Keynote

ACH 2026 Keynote Bios

Dr. Laura Gonzales (she/ella) is a researcher, translator, educator, and community engaged practitioner. She is the author of Sites of Translation: What Multilinguals Can Teach Us About Digital Writing and Rhetoric (University of Michigan Press, 2018) and Designing Multilingual Experiences in Technical Communication (Utah State University Press, 2022). Dr. Gonzales is the recipient of the 2023 Best Book Award by the Conference on Community Writing, the 2020 CCC Advancement of Knowledge Award, and the 2020 Technology Innovator Award. She is the editor-in-chief of Reflections: A Journal of Community Engaged Writing and Rhetoric and the President of the Association of Teachers of Technical Writing.

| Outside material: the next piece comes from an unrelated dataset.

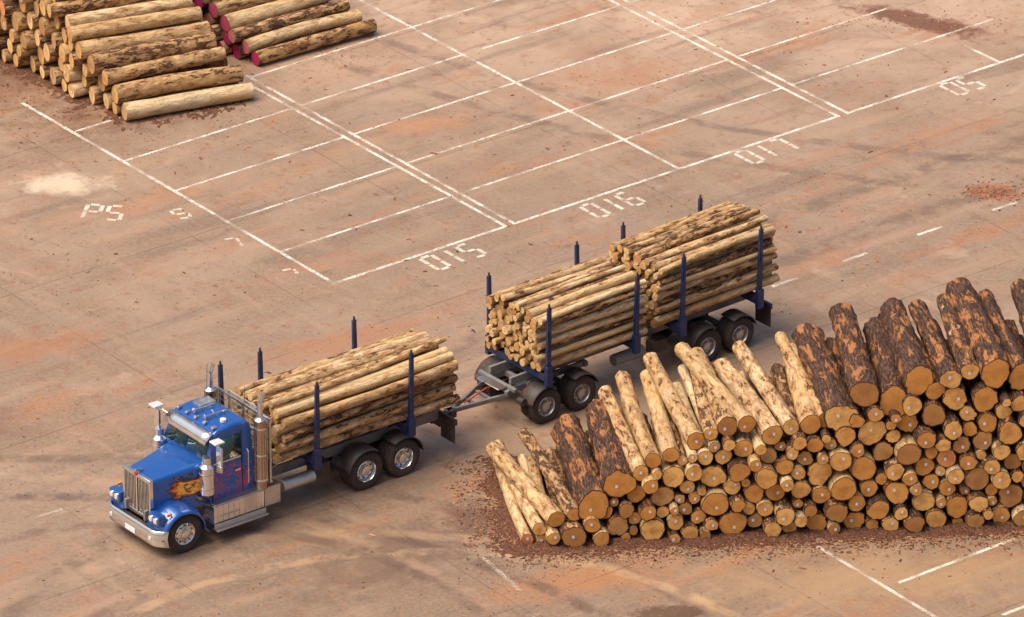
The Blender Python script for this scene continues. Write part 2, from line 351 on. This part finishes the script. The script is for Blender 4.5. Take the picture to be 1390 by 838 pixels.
# ------------------------------------------------------------------ wheel
def wheel(M,x,y,side,rad=.52,w=.28,dual=False,front=False,rim=CHROME):
    z=rad; W=w
    def tyre(yc):
        pr=[(rad*.58,-W*.40),(rad*.72,-W*.5),(rad*.92,-W*.5),(rad*.985,-W*.42),(rad,-W*.36),(rad,-W*.17),(rad*.975,-W*.155),(rad*.975,-W*.125),(rad,-W*.11),(rad,W*.11),(rad*.975,W*.125),(rad*.975,W*.155),(rad,W*.17),(rad,W*.36),(rad*.985,W*.42),(rad*.92,W*.5),(rad*.72,W*.5),(rad*.58,W*.40)]
        M.lathe((x,yc,z),pr,RUB,44)
        for i in range(44):
            a=2*math.pi*i/44
            rot=Matrix.Rotation(-a,3,'Y')
            for yy in (-W*.29,W*.29): M.box(Vector((x,yc+yy,z))+rot@Vector((rad+.003,0,0)),(.02,W*.2,.035),RUB,rot)
    tyre(y)
    if dual: tyre(y-side*(W+.04))
    f=side; R0=rad*.585
    if front: pr=[(R0,W*.40),(R0*.97,W*.44),(R0*.9,W*.36),(R0*.78,W*.30),(R0*.62,W*.36),(R0*.45,W*.42),(R0*.42,W*.55),(R0*.30,W*.62),(0.001,W*.62)]
    else: pr=[(R0,W*.40),(R0*.97,W*.44),(R0*.9,W*.30),(R0*.86,-W*.05),(R0*.72,-W*.18),(R0*.5,-W*.16),(R0*.46,W*.1),(R0*.42,W*.35),(R0*.34,W*.40),(0.001,W*.40)]
    M.lathe((x,y,z),pr,rim,40,f)
    M.lathe((x,y,z),[(R0,-W*.38),(0.001,-W*.38)],DARK,24,f)
    hy=pr[4][1]
    for i in range(10):
        a=2*math.pi*i/10; c=(x+R0*.57*math.cos(a),y+f*hy*1.0,z+R0*.57*math.sin(a)); M.cyl(c,(c[0],c[1]+f*.045,c[2]),.017,CHROME,seg=6)
        a+=.31; c=(x+R0*.80*math.cos(a),y+f*(pr[3][1] if front else -W*.115),z+R0*.80*math.sin(a)); M.cyl((c[0],c[1]-f*.02,c[2]),(c[0],c[1]+f*.012,c[2]),.026,DARK,seg=10)

# ------------------------------------------------------------------ TRUCK
truck=empty('logging_truck',(-8.95,-13.16,0),R(217.7))
A1,A2=-5.70,-6.90
M=MB()
for sd in (1,-1):
    wheel(M,0,sd*1.02,sd,.52,.28,front=True)
    for x in (A1,A2): wheel(M,x,sd*1.05,sd,.51,.26,dual=True)
for x in (0,A1,A2): M.cyl((x,-.9,.52),(x,.9,.52),.075,DARK); 
for x in (A1,A2): M.lathe((x,0,.52),[(.001,-.22),(.15,-.18),(.2,0),(.15,.18),(.001,.22)],DARK,16)
M.obj('wheels',truck)
M=MB()
for sd in(1,-1):
    M.box((-3.9,sd*.42,.98),(9.3,.08,.27),GREY)
    M.box((-.1,sd*.45,.66),(1.4,.08,.06),DARK); M.box((-6.3,sd*.5,.62),(1.7,.1,.12),DARK)
for x in(.5,-1.6,-3,-4.6,-5.2,-6.24,-7.3,-8.45): M.box((x,0,.98),(.1,.8,.2),GREY)
M.box((-2.85,0,1.14),(1.0,.95,.04),TREAD)
M.cyl((-3.2,.85,.75),(-4.2,.85,.75),.17,ALU); M.cyl((-3.2,-.85,.75),(-4.5,-.85,.75),.27,ALU); M.box((-4.5,.7,.8),(.5,.35,.4),DARK)
M.tube([(-2.5,.3,1.3),(-2.9,.35,1.55),(-3.15,.3,1.35)],.025,DARK); M.tube([(-2.5,-.2,1.4),(-2.9,-.1,1.6),(-3.15,-.2,1.35)],.025,LAMPR)
M.box((-8.62,0,.78),(.14,1.0,.3),DARK); M.beam((-8.6,0,.62),(-9.25,0,.62),.18,.16,DARK); M.box((-9.3,0,.62),(.2,.25,.2),DARK)
M.box((-8.6,0,1.0),(.08,2.3,.16),DARK)
for sd in(1,-1):
    M.box((-8.66,sd*.95,1.0),(.04,.3,.1),LAMPR); M.box((-8.55,sd*.86,.72),(.02,.6,.62),DARK)
M.obj('chassis',truck,.008)
def stan(M,x,y,z0,z1,m=NAVY):
    sd=1 if y>0 else -1
    M.box((x,y,(z0+z1)/2),(.15,.10,z1-z0),m,Matrix.Rotation(R(-1.2)*sd,3,'X'),.75)
    M.box((x,y-.0,z0+.28),(.20,.14,.55),m); M.box((x,y+sd*.05,z1-.55),(.06,.06,.8),m); M.cyl((x,y+sd*.02,z1-.02),(x,y+sd*.02,z1+.10),.03,DARK,seg=8)
M=MB()
for x in(-4.1,-7.1):
    M.box((x,0,1.33),(.2,2.42,.2),NAVY); M.box((x,0,1.18),(.35,.95,.14),NAVY)
    for y in(1.21,-1.21): stan(M,x,y,1.12,3.50)
M.box((-7.1,0,1.15),(.9,.9,.1),GREY)
M.obj('bolsters_and_stanchions',truck,.01)
M=MB()
for sd in (1,-1):
    for x,a0,a1 in((A1,10,125),(A2,55,175)):
        g1=[]
        for y in(.62,.66,1.20,1.22):
            rr_=.60 if .63<y<1.21 else .57
            g1.append([(x+rr_*math.cos(R(a)),sd*y,.53+rr_*math.sin(R(a))) for a in np.linspace(a0,a1,16)])
        M.sheet(g1,DARK)
M.obj('rear_mudguards',truck,0,60,.015)
M=MB(); gr=[]
for z,dx_ in((.34,-.06),(.38,0),(.60,.03),(.78,.0),(.80,-.03)):
    gr.append([(.86+dx_-(.0 if abs(y)<.9 else (abs(y)-.9)**1.5*1.3),y,z) for y in np.linspace(-1.25,1.25,27)])
M.sheet(gr,CHROME); M.obj('bumper',truck,0,50,.03)
M=MB()
for y in(-.85,.85): M.cyl((.86,y,.57),(.91,y,.57),.06,LAMPW)
M.box((.9,0,.5),(.02,.42,.13),WHITE)
M.box((.75,0,.6),(.15,1.6,.3),DARK)
M.obj('bumper_lamps_and_plate',truck)
def section(x,hw,z0,z1,r,n=6):
    pts=[(x,-hw*1.02,z0)]
    for i in range(n+1):
        a=math.pi-i*math.pi/2/n; pts.append((x,-hw+r+r*math.cos(a),z1-r+r*math.sin(a)))
    for k in(-.5,0,.5): pts.append((x,k*(hw-r),z1+.035*(1-abs(k))))
    for i in range(n+1):
        a=math.pi/2-i*math.pi/2/n; pts.append((x,hw-r+r*math.cos(a),z1-r+r*math.sin(a)))
    pts.append((x,hw*1.02,z0)); return pts
M=MB(); secs=[(.60,.55,.88,1.96,.10),(.45,.565,.88,1.98,.12),(.0,.63,.9,2.03,.13),(-.45,.71,.92,2.09,.14),(-.86,.80,.95,2.15,.15)]
ss=[section(*q_) for q_ in secs]; M.sheet(ss,BLUE)
bm=M.obj('hood',truck,0,50)
bm.data.materials.append(FLAME)
for p in bm.data.polygons:
    if abs(p.normal.y)>.8: p.material_index=1
M=MB()
M.box((.60,0,1.42),(.03,1.08,1.06),DARK)
M.box((.63,0,1.955),(.10,1.2,.10),CHROME); M.box((.63,0,.88),(.10,1.2,.08),CHROME)
for sd in(1,-1): M.box((.63,sd*.565,1.42),(.10,.075,1.08),CHROME)
for i in range(17): M.box((.635,-.5+i*1.0/16,1.42),(.04,.026,1.0),CHROME)
M.box((.66,0,1.42),(.03,.04,1.04),CHROME)
M.cyl((.66,0,1.99),(.70,0,2.0),.06,LAMPR); M.beam((.45,0,2.03),(.7,0,2.09),.03,.06,CHROME)
M.obj('grille',truck,.006)
M=MB()
for sd in(1,-1):
    g1=[]
    prof=[]
    for a in np.linspace(8,180,24): prof.append((.66*math.cos(R(a))+.03,.50+.66*math.sin(R(a))+(.02 if a<90 else 0)))
    prof=[(.74,.55)]+prof[1:]+[(-.70,.42),(-.78,.36)]
    for y,k in((.50,1.05),(.80,1.05),(1.05,1.03),(1.16,.99),(1.20,.93),(1.20,.90)):
        g1.append([(px_*k,sd*y,.5+(pz-.5)*k+(.12*(1-min(1,(y-.5)/.6)) if px_>-.5 else 0)) for px_,pz in prof])
    M.sheet(g1,BLUE)
M.obj('front_fenders',truck,0,60,.02)
M=MB()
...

Community, Participation, and Transborder Technology Design

In the age of growing technological surveillance and extraction, what are communities doing to sustain each other? This presentation will offer examples of how practitioners, scholars, and community members are collaborating to develop technologies, orientations, and policies to maintain humanistic values in technology design. Drawing on user experience and participatory design methods, Gonzales suggests supporting community knowledge, efforts, and desires should remain the central focus of digital humanities. The presentation will be primarily in English and Spanglish.


Dr. Maria José Afanador-Llach (she, her) is an Associate Professor of Digital Humanities at Universidad de los Andes (Colombia). Since October 2025, she has served as Director of the Department of Digital Narratives in the School of Arts and Humanities. She is a historian whose work focuses on the transition from colony to republic in northern South America during the eighteenth and early nineteenth centuries, examined through the lenses of spatial practices, geographical imagination, and political economy.

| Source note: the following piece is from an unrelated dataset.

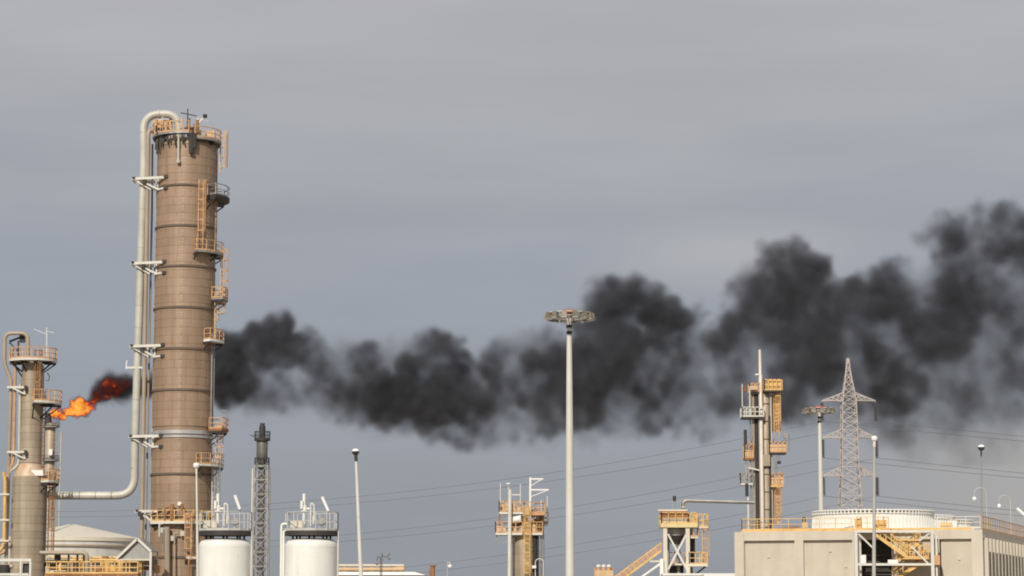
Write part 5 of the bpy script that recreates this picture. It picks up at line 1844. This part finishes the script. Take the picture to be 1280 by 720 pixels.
def smoke():
    def pos(px, py):
        Yd = YS0 + (YS1 - YS0) * max(0, min(1, (px - 60) / 1400))
        return at(px, py, Yd), Yd / F
    lo = Vector((pos(100, 500)[0].x, YS0 - 22, pos(700, 590)[0].z))
    hi = Vector((pos(1620, 300)[0].x, YS1 + 26, pos(1200, 165)[0].z))
    size = hi - lo
    vox = .62
    shape = tuple(int(s / v) + 1 for s, v in zip(size, (vox, vox * 1.4, vox)))
    ax = [np.linspace(l, h, n, dtype=np.float32) for l, h, n in zip(lo, hi, shape)]
    dens = np.zeros(shape, np.float32)
    rg = random.Random(21)

    def splat(c, rad, sig, soft):
        sl = []
        for k in range(3):
            i0, i1 = np.searchsorted(ax[k], c[k] - rad), np.searchsorted(ax[k], c[k] + rad)
            if i1 <= i0:
                return
            sl.append(slice(i0, i1))
        d = np.sqrt((ax[0][sl[0]] - c[0])[:, None, None] ** 2 + (ax[1][sl[1]] - c[1])[None, :, None] ** 2 + (ax[2][sl[2]] - c[2])[None, None, :] ** 2)
        v = np.clip((rad - d) / (soft * rad), 0, 1)
        s = tuple(sl)
        dens[s] = np.maximum(dens[s], v * v * (3 - 2 * v) * sig)

    def ball_dir():
        z = rg.uniform(-1, 1)
        a = rg.uniform(0, 2 * math.pi)
        q = math.sqrt(1 - z * z)
        return Vector((q * math.cos(a), q * math.sin(a), z))
    for px, py, r, th in PUFFS:
        p, W = pos(px, py)
        rad = r * W
        p.y += rg.uniform(-.25, .25) * min(rad, 6)
        sig = -math.log(1 - min(.94, th ** .72)) / (1.65 * rad) * (1 + 1.3 * math.exp(-((px - 265) / 60.0) ** 2)) * (1 - .34 * max(0, min(1, (px - 560) / 450)))
        soft = .58 if th > .5 else .95
        splat(p, rad * (1.12 if th > .5 else 1.3), sig * 1.1, soft)
        if th < .3:
            continue
        # cauliflower: smaller puffs bud from the surface, and smaller ones from those
        for a in range(11 if r > 14 else 7):
            u = ball_dir()
            if abs(u.y) > .75:
                u.y *= .4
                u.normalize()
            rc = rad * rg.uniform(.26, .46)
            c = p + u * (rad * rg.uniform(.72, .98))
            sc_ = sig * rg.uniform(.75, 1.5)
            splat(c, rc, sc_ * 1.3, .6)
            if rc > 1.6:
                for b in range(5):
                    w = (ball_dir() + u * .8).normalized()
                    rd = rc * rg.uniform(.25, .5)
                    if rd > .7:
                        splat(c + w * (rc * rg.uniform(.75, 1.0)), rd, sc_ * rg.uniform(.8, 1.7), .85)
    sz = list(size)
    # turbulence bends the puffs a little; noise opens lighter folds inside them
    d = [(fbm(shape, sz, 7.0, 4, 100 + 40 * k, .55) - .5) * (6.5 if k != 1 else 4.0) for k in range(3)]
    dens = warp(dens, d, sz)
    wsp = fbm(shape, [size.x, size.y * .55, size.z], 9.0, 5, 700, .6)
    fine = fbm(shape, [size.x, size.y * .5, size.z], 3.6, 4, 500, .6)
    dens *= np.clip(.40 + (wsp - .36) * 4.6, .34, 2.0) * np.clip(.55 + (fine - .34) * 2.4, .38, 1.6)
    for k in range(3):                                    # clear the walls of the grid so that nothing wraps round
        np.moveaxis(dens, k, 0)[:4] = 0
        np.moveaxis(dens, k, 0)[-4:] = 0
    for k in range(3):                                    # one light smoothing pass
        dens = (dens * 2 + np.roll(dens, 1, k) + np.roll(dens, -1, k)) * .25
    dens[dens < .0006] = 0
    # fade at the far right end of the box
    dens *= np.clip((hi.x - ax[0]) / 25.0, 0, 1)[:, None, None]

    m = bpy.data.materials.new('black_smoke')
    m.use_nodes = True
    nt = m.node_tree
    nt.nodes.clear()
    N, L = nt.nodes.new, nt.links.new
    o, p = N('ShaderNodeOutputMaterial'), N('ShaderNodeVolumePrincipled')
    p.inputs['Color'].default_value = (.185, .19, .215, 1)
    p.inputs['Density'].default_value = 1.5
    p.inputs['Anisotropy'].default_value = 0.1
    L(p.outputs[0], o.inputs['Volume'])
    ob = grid_volume('smoke_plume', dens, tuple(lo), tuple(hi), m, 1.4)
    tag(ob, 'long plume of black smoke drifting right from the flare across the grey sky', 'smoke')


smoke()


def flame():
    Y = YS0
    W = Y / F
    lo = at(56, 530, Y - 7)
    hi = at(176, 462, Y + 7)
    lo, hi = Vector((lo.x, Y - 7, lo.z)), Vector((hi.x, Y + 7, hi.z))
    size = hi - lo
    shape = tuple(int(s / .17) + 1 for s in (size.x, size.y * .6, size.z))
    ax = [np.linspace(l, h, n, dtype=np.float32) for l, h, n in zip(lo, hi, shape)]
    pf = [(61, 520, 4, .95), (65, 519, 5.5, .98), (71, 518, 7, .95), (78, 518, 8, .98), (84, 514, 7, .8), (90, 512, 8, .9), (96, 506, 10, .9), (101, 502, 10.5, .92), (106, 508, 10, .92), (110, 502, 7, .65), (92, 517, 7, .8), (100, 515, 8, .85), (115, 508, 6, .45),
          (112, 504, 8, .46), (117, 501, 11, .34), (121, 498, 11, .30), (125, 495, 10, .28), (132, 488, 11, .30), (140, 480, 11, .28), (134, 497, 8, .32), (146, 486, 11, .27), (143, 493, 7, .28), (150, 476, 9, .2), (158, 482, 9, .17)]
    field = np.full(shape, -9., np.float32)
    heat = np.zeros(shape, np.float32)
    wsum = np.zeros(shape, np.float32)
    for px, py, r, h in pf:
        p = at(px, py, Y)
        rad = r * W * (.9 if h > .5 else .95)
        d = np.sqrt((ax[0] - p.x)[:, None, None] ** 2 + (ax[1] - Y)[None, :, None] ** 2 + (ax[2] - p.z)[None, None, :] ** 2)
        field = np.maximum(field, (rad - d) / (rad * .6))
        w = np.exp(-np.clip(d / rad, 0, 5) ** 2 * 1.6) + 1e-9
        heat += w * h
        wsum += w
    heat /= wsum
    sz = list(size)
    d = [(fbm(shape, sz, 3.2, 4, 900 + 40 * k, .6) - .5) * 3.6 for k in range(3)]
    field, heat = warp(field, d, sz), warp(heat, d, sz)
    n = fbm(shape, sz, 2.2, 4, 1200, .6)
    core = np.clip(field + (n - .5) * 2.2 + .1, 0, 1)
    dens = core ** 1.3 * np.clip(heat * 1.15 + (n - .5) * 1.4 * np.clip(heat, .25, 1), 0, 1.2)
    dens[dens < .01] = 0
    m = bpy.data.materials.new('flame_gas')
    m.use_nodes = True
    nt = m.node_tree
    nt.nodes.clear()
    N, L = nt.nodes.new, nt.links.new
    o, p = N('ShaderNodeOutputMaterial'), N('ShaderNodeVolumePrincipled')
    at_ = N('ShaderNodeAttribute')
    at_.attribute_name = 'density'
    ramp = N('ShaderNodeValToRGB')
    cr = ramp.color_ramp
    st = [(0, (0, 0, 0)), (.12, (.05, .006, .004)), (.32, (.06, .007, .004)), (.47, (.95, .11, .012)), (.72, (1.0, .27, .025)), (1, (1.0, .56, .10))]
    while len(cr.elements) < len(st):
        cr.elements.new(.5)
    for e, (q, c) in zip(cr.elements, st):
        e.position, e.color = q, (*c, 1)
    L(at_.outputs['Fac'], ramp.inputs[0])
    L(ramp.outputs[0], p.inputs['Emission Color'])
    mul = N('ShaderNodeMath')
    mul.operation = 'MULTIPLY'
    mul.inputs[1].default_value = 4.2
    L(at_.outputs['Fac'], mul.inputs[0])
    L(mul.outputs[0], p.inputs['Emission Strength'])
    p.inputs['Color'].default_value = (.02, .01, .01, 1)
    dm = N('ShaderNodeMath')
    dm.operation = 'MULTIPLY'
    dm.inputs[1].default_value = 3.2
    L(at_.outputs['Fac'], dm.inputs[0])
    p.inputs['Density Attribute'].default_value = ''
    L(dm.outputs[0], p.inputs['Density'])
    L(p.outputs[0], o.inputs['Volume'])
    ob = grid_volume('flare_flame', dens, tuple(lo), tuple(hi), m, .25)
    tag(ob, 'orange flame blowing right from the flare tip, turning dark red into the smoke', 'flame')


flame()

Her research also addresses digital archives and the integration of digital history into higher education curricula in Latin America. Between 2016 and 2025, she served as editor of The Programming Historian en español and is a member of the Red Colombiana de Humanidades Digitales.

Practices and Values in Digital Humanities: Perspectives from Latin America in a Global Context

This keynote explores the practices and values that have shaped Digital Humanities across global and Latin American contexts. Framing values as ethical and epistemological commitments and practices as situated forms of collaboration and knowledge production, the talk examines tensions between instrumentalism and critical approaches, as well as issues of representation and inequality. Drawing on Latin American perspectives, it argues for a more critical, inclusive, and socially engaged digital humanities.